Remarkably, bank-led refinancing activity soared in Q1, clocking in at $51 billion as PE borrowers tried to reduce borrowing costs. This is over twice the $23.4 billion of sponsor-led M&A deals (platform LBOs and add-ons). Typically, the ratio is reversed, with refi lending only about 25% of M&A loans.

In Q1, add-ons grew to represent 75.9% of all PE buyouts, up by half a percentage point from the 2023 average. This performance reflects the ongoing interest in smaller, easily financed deals to build a powerhouse company. In keeping with add-on activity, carveouts—often viewed favorably as fodder for platform growth—now make up 12.6% of total PE activity, the highest share since Q2 2016.

Valuation metrics have spent the past two years falling as dealmakers try to find a bottom.
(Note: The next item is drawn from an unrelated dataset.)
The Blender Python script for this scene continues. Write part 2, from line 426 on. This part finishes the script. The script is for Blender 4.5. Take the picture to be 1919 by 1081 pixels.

Q1, though, saw just the faintest glimmer of a recovery. U.S. EV/EBITDA multiples rose roughly 10% from 2023 (based on disclosed deals) on a trailing twelve-month (TTM) basis to 11.9x, up from 10.6x in 2023. The EV/revenue multiple climbed to 2.1x from its 2.0x level at the end of 2023. Debt and leverage multiples are also showing either decelerating declines or even small recoveries: Debt/EBITDA rose to 5.1x for Q1 from 4.9x in 2023, while debt/EV ratios were basically flat at 45.1%, from 2023’s 45.7%. Both metrics, though, were dramatically lower than the 10-year average: 5.6x for Debt/EBITDA and 55.0% for Debt/EV.

What’s next for Q2 and beyond?

The good news in Q1 2024 has been that the rate of decline has slowed. But to reverse it, the industry needs to create more value in its companies and develop new approaches to generating liquidity. In Bain’s words, it needs to get unstuck.

Academic research has shown that PE firms must create value in times of high-interest rates rather than relying on the easier route of “riding the multiple.” In difficult times, PE firms support their companies in expanding their market share by acquiring competitors—but success requires active intervention. None of this is easy, but it’s how PE earns its fees.

PE existed and thrived in an era of non-negative interest rates. It needs to reorient itself to succeed in the current environment because it’s clear that the days of zero interest will not return anytime soon.